Today happens to be Fathers' Day and everywhere I see and hear tributes from people praising their fathers and the difference they make or made in their lives. Each Fathers' Day is the same and each year I feel an emptiness because I am unable to offer tributes to my own father in the way others do to theirs.
I do have a few fond memories of grandfathers. My maternal grandfather died when I was only 5 years old, so the memories are mainly distant. But I do remember his kindness and tenderness towards me. One particular memory I have of him, is his teaching me how to put my socks on properly by rolling them up first. It is an association with him that still often comes to mind all these years later when I'm pulling my socks on in the morning.
My paternal grandfather was around a little longer but still died when I was in my late teens. He had suffered a stroke that had robbed him of his speech for a number of years before he died so we communicated little. On our weekly visits he would mainly sit in the corner with his pipe - I loved the smell of his pipe tobacco and always thought if I was to smoke, I would smoke a pipe. He had a small chalkboard that he would occasionally write a word or few on when he needed to communicate, but for the most part shared little. I did though always feel he was pleased to see us when we visited and as a child would love to go sit on his knee and feel the rough unshaven stubble on his chin. His hands were rough but strong and kind, unlike my grandmother's whose hands always felt cold.
Of my father though, I have very few fond memories. Being a traveling salesman he was often away from home, but even when home he always seemed distant, tucked away in his office, with the door closed, working on who knows what. He was a strong leader in the community, serving for many years on the town council. He had his weekly session judging in the local magistrates court. He even had the honor of serving as the town mayor for a year. Decked out with his ermine-edged red robe and his gold chain of office, he cut quite the figure. He also served as a church leader for many years, being respected by many.
When it came to his role as father, however, sadly there was much lacking. I struggle to recall occasions when we bonded or even shared an intimate moment. I am sure there must have been happy occasions together that are now lost in distant memory, but none come readily to mind. I do though recalled vividly the last time he hit me, for something that was not even my fault. I recall his frustration at my not being able to pronounce my Rs properly. I recall his annoyance when I had watched him struggling trying to do things that to me had seemed straightforward and I had offered suggestions. I remember long boring hours sitting in the car in the pouring rain because he was determined to have his bank holiday outing. I remember the cassette tape lectures he would leave me because we could not have conversations without argument. I remember his frustration at my years of being single and how he continually blamed it on my premature grey hair. I remember the strained periodic visits I would feel obliged to make after my parents had divorced. And I remember the emptiness of feeling, on receiving the news of his death, after not seeing or talking to him for over two years previously.
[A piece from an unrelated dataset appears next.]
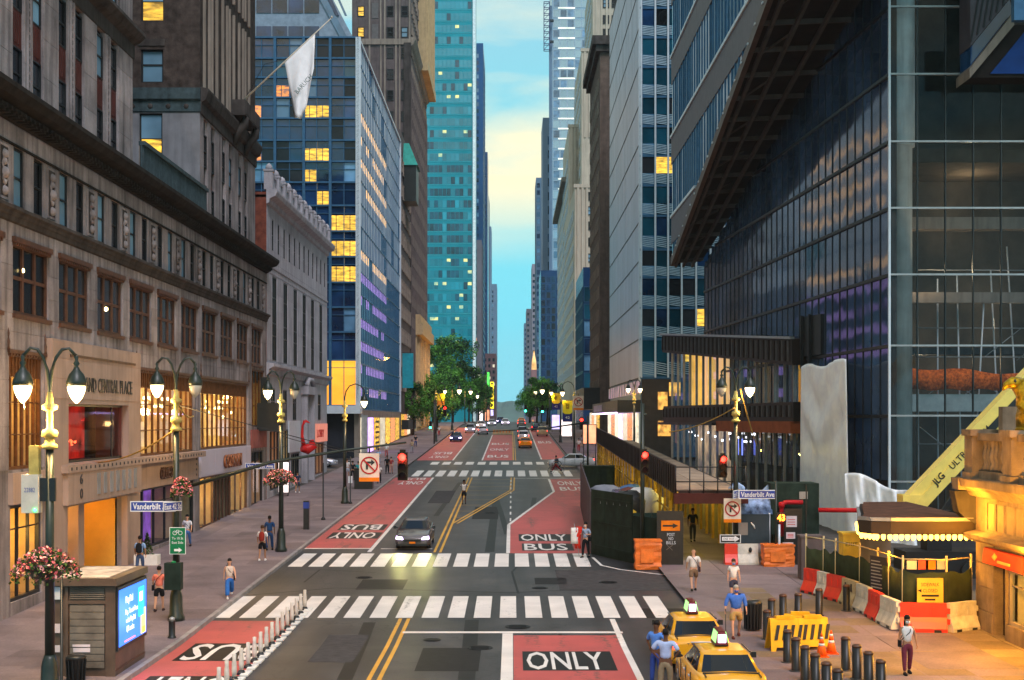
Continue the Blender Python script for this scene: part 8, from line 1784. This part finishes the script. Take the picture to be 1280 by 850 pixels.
    # clothes
    e = .016; V2 = [(pel+Vector((0,0,-.0)),(.15*B+e,.115*B+e)),(wa,(.122*B*(.88 if woman else 1)+e,.098*B+e)),(ch,(.148*B*(.93 if woman else 1)+e,.108*B+e)),(ch+Vector((0,0,.13)),(.075,.065))]; E2 = [(0,1),(1,2),(2,3)]
    for k in 'LR':
        i = len(V2); shd, el, wr = J['sh'+k], J['el'+k], J['wr'+k]; V2.append((shd,.06*B+e)); E2.append((2,i))
        if sleeve > 0: V2.append((shd.lerp(el, min(1, sleeve)),.045*B+e)); E2.append((i,i+1))
        if sleeve > 1: V2.append((el.lerp(wr, min(.95, sleeve-1)),.034+e)); E2.append((i+1,i+2))
    skin_obj('top', V2, E2, cloth(top), t)
    V3 = [(pel+Vector((0,0,.05)),(.128*B+e,.10*B+e)),(pel+Vector((0,0,-.04)),(.135*B+e,.11*B+e))]; E3 = [(0,1)]
    for k in 'LR':
        i = len(V3); hip, kn, an = J['hip'+k], J['kn'+k], J['an'+k]; wide = .03 if legs == 'wide' else 0; V3 += [(hip+Vector((0,0,-.05)),.092*B+e),(kn if legs != 'short' else hip.lerp(kn, .82),.064+e+wide+(.02 if legs == 'short' else 0))]; E3 += [(1,i),(i,i+1)]
        if legs != 'short': V3.append((kn.lerp(an, .93),.044+e+wide*1.6)); E3.append((i+1,i+2))
    skin_obj('shorts' if legs == 'short' else 'trousers', V3, E3, cloth(bot), t)
    for k in 'LR':
        an = J['an'+k]; q = MB(); q.grid([[(an.x+.045*math.cos(a)*w_, an.y+y_, an.z-.075+max(0,z_*math.sin(a)+.02)) for a in [j*math.pi/5-.0 for j in range(11)]] for y_, w_, z_ in ((.07,.7,.06),(.03,1.0,.10),(-.05,1.05,.08),(-.13,1.1,.055),(-.19,.75,.03))], 0, True, True, True); lobj('shoe', q, cloth(shoe), t)
    hc = cr+Vector((0,.0,.035)); q = MB(); n = 12
    if hat: q.lathe([(.105,-.02),(.10,.04),(.07,.085),(.01,.10)], hc, n); q.box(hc.x-.06,hc.x+.06,hc.y-.19,hc.y-.08,hc.z-.02,hc.z-.0); lobj('cap', q, cloth(hat), t)
    elif hair:
        rows = [[(hc.x+r_*math.cos(j*6.2832/n)*.98, hc.y+.012+r_*1.12*math.sin(j*6.2832/n), hc.z+z_+(.035 if math.sin(j*6.2832/n) < -.3 and z_ < .03 else 0)) for j in range(n)] for r_, z_ in ((.082,-.055),(.092,-.01),(.09,.04),(.065,.085),(.015,.102))]; q.grid(rows, 0, True, True, True)
        if longhair: q.tube([hc+Vector((0,.06,.03)), hc+Vector((0,.095,-.10)), hc+Vector((0,.10,-.24)), hc+Vector((0,.09,-.36))], [.07,.085,.075,.03], 8)
        lobj('hair', q, HR[hair], t)
    if detail:
        q = MB(); q.tube([ja+Vector((0,-.078,.055)), ja+Vector((0,-.098,.022)), ja+Vector((0,-.08,.012))], [.008,.014,.01], 5); 
        for sx in (-1,1): q.lathe([(.004,-.025),(.014,0),(.006,.03)], (sx*.082, ja.y+.02, ja.z+.05), 6)
        lobj('nose_and_ears', q, SK[skin], t); q = MB()
        for sx in (-1,1): q.lathe([(.002,-.009),(.011,0),(.002,.009)], (sx*.03, ja.y-.074, ja.z+.062), 6)
        q.box(-.022,.022,ja.y-.078,ja.y-.068,ja.z-.018,ja.z-.012); lobj('eyes_and_mouth', q, blackm, t)
    if mask: q = MB(); q.grid([[(x_*1.0, ja.y-.092+abs(x_)*.45, ja.z+z_) for x_ in (-.066,-.033,0,.033,.066)] for z_ in (-.04,.0,.04)], 0); o = lobj('face_mask', q, cloth(mask), t); o.modifiers.new('t','SOLIDIFY').thickness = .01
    if backpack:
        q = MB(); q.grid([[(w_*math.cos(a)*.9, .12*B+.07+.075*math.sin(a)*(1 if z_ > .02 else .8), ch.z-.28+z_) for a in [j*math.pi/5 for j in range(10)]] for w_, z_ in ((.10,.0),(.155,.05),(.16,.28),(.13,.40),(.05,.45))], 0, True, True, True); lobj('backpack', q, cloth(backpack), t)
        for sx in (-1,1): q = MB(); q.tube([(sx*.10,.10*B,ch.z+.12),(sx*.10,-.02,ch.z+.19),(sx*.10,-.14*B,ch.z+.05),(sx*.11,-.12*B,ch.z-.15)], .016, 5); lobj('strap', q, blackm, t)
    if bag:
        q = MB(); sx = 1 if bag[1] > 0 else -1; q.grid([[(sx*(.22*B)+.05*math.cos(a), .02+.13*math.sin(a), pel.z+z_) for a in [j*math.pi/4 for j in range(8)]] for z_ in (-.12,-.08,.06,.08)], 0, True, True, True); lobj('shoulder_bag', q, cloth(bag[0]), t)
        q = MB(); q.tube([(sx*.2*B,.06,pel.z+.06),(sx*.05,.14*B,ch.z),(-sx*.13,.02,ch.z+.20),(-sx*.05,-.14*B,ch.z),(sx*.2*B,-.02,pel.z+.06)], .012, 5); lobj('bag_strap', q, cloth(bag[0]), t)
    if cane: w_ = J['wrL'] if cane < 0 else J['wrR']; q = MB(); q.tube([w_+Vector((0,-.06,.02)), Vector((w_.x,-.0+w_.y-.14,0.02))], .014, 6); q.tube([w_+Vector((0,.04,.03)), w_+Vector((0,-.06,.04))], .018, 6); lobj('cane', q, blackm, t)
    return t
def G(x, y, side=True): return GP(x, y, KERB+.015 if side else .006)
PI = math.pi; Wt = (.72,.68,.66); Bk = (.012,.012,.015)
person('woman in wide blue trousers and pale top walking on the left kerb', G(287,747), 1.62, .25, 'l', (.62,.50,.42), (.03,.13,.42), Wt, 'b', .5, sleeve=0, legs='wide', woman=True, longhair=True, bag=(Bk, 1))
person('person in a coral shirt and black shorts walking away near the newsstand', G(199,764), 1.68, PI, 'l', (.80,.22,.16), Bk, (.05,.03,.03), 'b', .22, sleeve=.9, legs='short', build=1.05, bag=(Bk, 1))
person('person in white shirt with a red backpack walking away on the left pavement', G(328,701), 1.72, PI, 'm', Wt, Bk, Wt, 'br', .25, legs='short', backpack=(.28,.03,.02))
person('person in dark blue clothes walking just ahead of the red backpack', G(337,688), 1.78, PI, 'd', (.02,.06,.16), (.02,.05,.13), Bk, 'b', .25, legs='long')
person('person with a black backpack and light blue shirt by the potted shrub', GP(175,718,.14), 1.72, PI, 'm', (.25,.38,.62), (.05,.08,.16), Bk, 'b', .2, backpack=Bk)
person('person in a white print top and blue jeans coming past the purple shop window', G(234,684), 1.72, 0, 'l', (.55,.55,.60), (.06,.14,.36), Bk, 'b', .3, bag=(Bk, 1))
person('person in dark clothes walking by the pale stone building doorway', G(372,616), 1.72, PI, 'm', (.03,.04,.08), (.04,.05,.09), Wt, 'b', .3, legs='short', detail=False)
person('person in white shirt and pale shorts walking beside the news boxes', G(434,597), 1.78, PI, 'l', Wt, (.45,.50,.62), Wt, 'br', .4, legs='short', detail=False)
person('person in black standing left of the teal shirted one', G(441,600), 1.7, PI, 'm', Bk, Bk, Bk, 'b', .1, detail=False)
person('person in a teal shirt by the news boxes', G(448,600), 1.66, PI, 'm', (.02,.30,.32), (.30,.22,.10), Bk, 'b', .1, detail=False)
person('person in white top and dark trousers at the left kerb near the avenue', G(474,604), 1.66, 0, 'd', Wt, Bk, Bk, 'b', .2, detail=False)
person('person in black near the avenue corner, left of the pink dressed one', G(484,592), 1.74, 0, 'd', Bk, Bk, Bk, 'b', .2, detail=False)
person('person in a dull red outfit at the avenue corner', G(489,592), 1.62, PI, 'l', (.35,.06,.06), (.45,.22,.18), Bk, 'br', .2, detail=False)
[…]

So why recall this unhappy relationship, especially on Fathers' Day? Should I not just let sleeping dogs lie as the saying goes? I recall it, because on this day when others praise their fathers, I realize that those feelings are not dormant. They are there and while the majority of time they are hidden below the surface, they are very much alive. And today I face that reality head on. I acknowledge those negative feelings and the negative role I have allowed them to play in my life. And what's more I realize that there are elements in my own relationship as a father to my children that in ways echo the relationship, or lack of, I had with him.
So on this Fathers' Day I have decided to do something different. Today I offer a Fathers' Day gift to my father, and to myself, that I have not been able to previously give. I offer forgiveness. On this day I have decided to let go of the negative feelings towards my father. I realize that his actions and omissions were not because he did not love me, but simply portrayed who he was and the circumstances in which he had grown up. On this Fathers' Day I allow the past to stay in the past and not dictate the future. Despite all his shortcomings, my father gave me life, a home and an upbringing. It may not have been the one I would have chosen, but it helped build the man I am today, and for that I am thankful.
To those out there like me, who may have felt uncomfortable today because of your own relationships or absence thereof with your fathers, I hope you too might be able to give your father and yourself the gift of forgiveness. That you might leave the past in the past, accept it as events that have occurred and move forward to a new future. Happy Fathers' Day.